Other mouth movements of a less dramatic kind are seen in horses that are relaxing after being tense. Tense horses tend to stiffen the jaw and neck especially, and when the tension dies down they will often make small munching movements, much as we wriggle our shoulders after they have been held stiffly.

So: is there any evidence that horses learn by transferring ideas from their right brain hemisphere to the left, while also smacking their lips to indicate that the idea has "downloaded" to their permanent file storage area? No. Is ensuring horses are relaxed during training a good thing? Yes. Is the first idea a fabulation based on a misinterpretation, while the second is an observation of actual behaviour. Yes.

Left Brain Right Brain: Fact or Fiction?
'Right Brain' or 'Left Brain' - Myth Or Reality?


  1. Thanks for all your posts about how too many people anthropomorphise animals, and about how too many people use pseudo-science in their dealings with animals.

    I have very little experience with horses, but I'm learning a lot through your posts.

    I've seen enough people treat their dogs and cats as if they were miniature people. And it's amazing to me that people believe that animals can understand their blatherings. The animals may have learned to associate certain sounds and voice inflections with certain things, but that is not the same as understanding speech.

    I've owned cats my entire adult life, and I can assure you that cats are not mentally linked to some "other-worldly" wisdom when they stare off into space. They have brains the size of a walnut. They're simple creatures. I love them dearly, but I have no illusions that they're particularly intelligent, and I certainly don't believe that they have some extrasensory abilities.

    Just want you to know that you have a regular reader here -- I'm an American living in Germany.
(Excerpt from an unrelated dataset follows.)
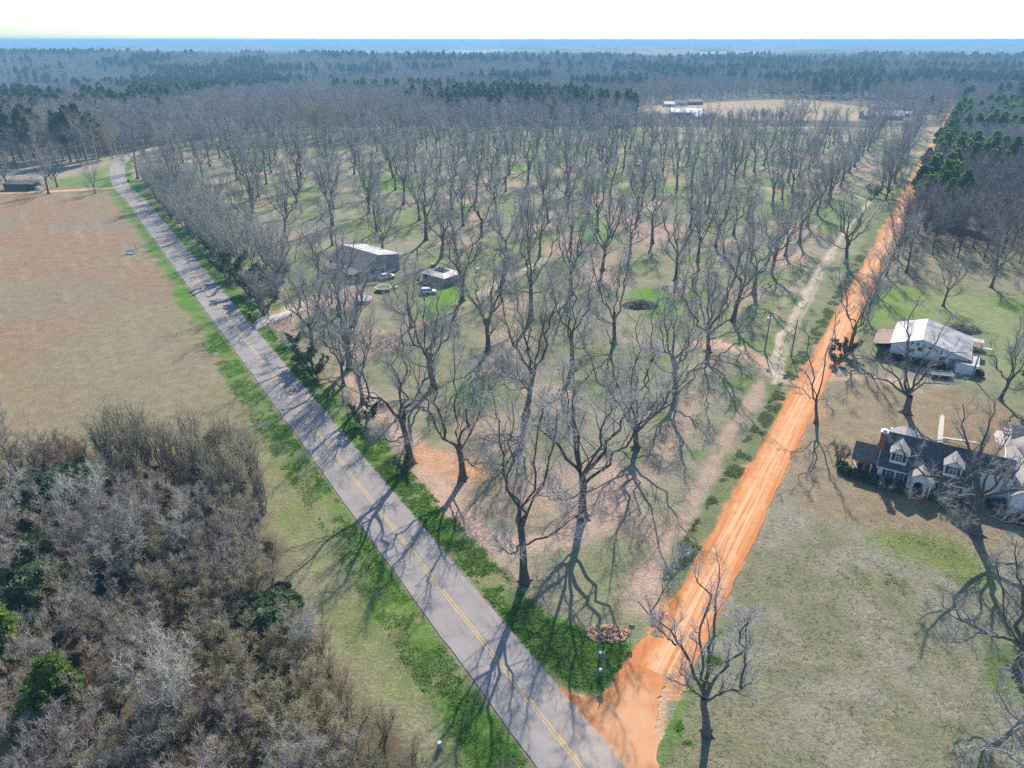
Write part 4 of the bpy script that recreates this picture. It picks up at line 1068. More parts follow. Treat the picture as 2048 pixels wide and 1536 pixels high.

  2. Thanks for the comment. EoR isn't so concerned about the woo-telepathy sites (you either believe it in the face of lack of evidence or your don't) but the pseudoscientific approach concerns him more. Often a valid idea (horses learn better when calm than when tense) is taken and extrapolated without evidence (or, certainly, no citation of evidence), or studies in other species (often predator pack species, whereas horses are herbivore herd animals) are automatically assumed to apply to horses.

    Then the misinformation gets repeated as holy writ throughout the internet and trying to track down the origin becomes impossible (and many times there is no origin, in the sense of evidence).

  3. I'm guilty of some anthropomorphizing, but it's often hard to avoid.

    I do the best I can to avoid overestimating the intelligence of my pets. We are talking about critters who bat at the point generated by lasers, after all.

    I talk to them, but only roughly in the same sense I talk to my computer or videogames when they mess with me. Other than scolding (which carries a tone), I try to keep my responses consistent, since they can probably only pick out a handful of phrases to recognize and form associate with.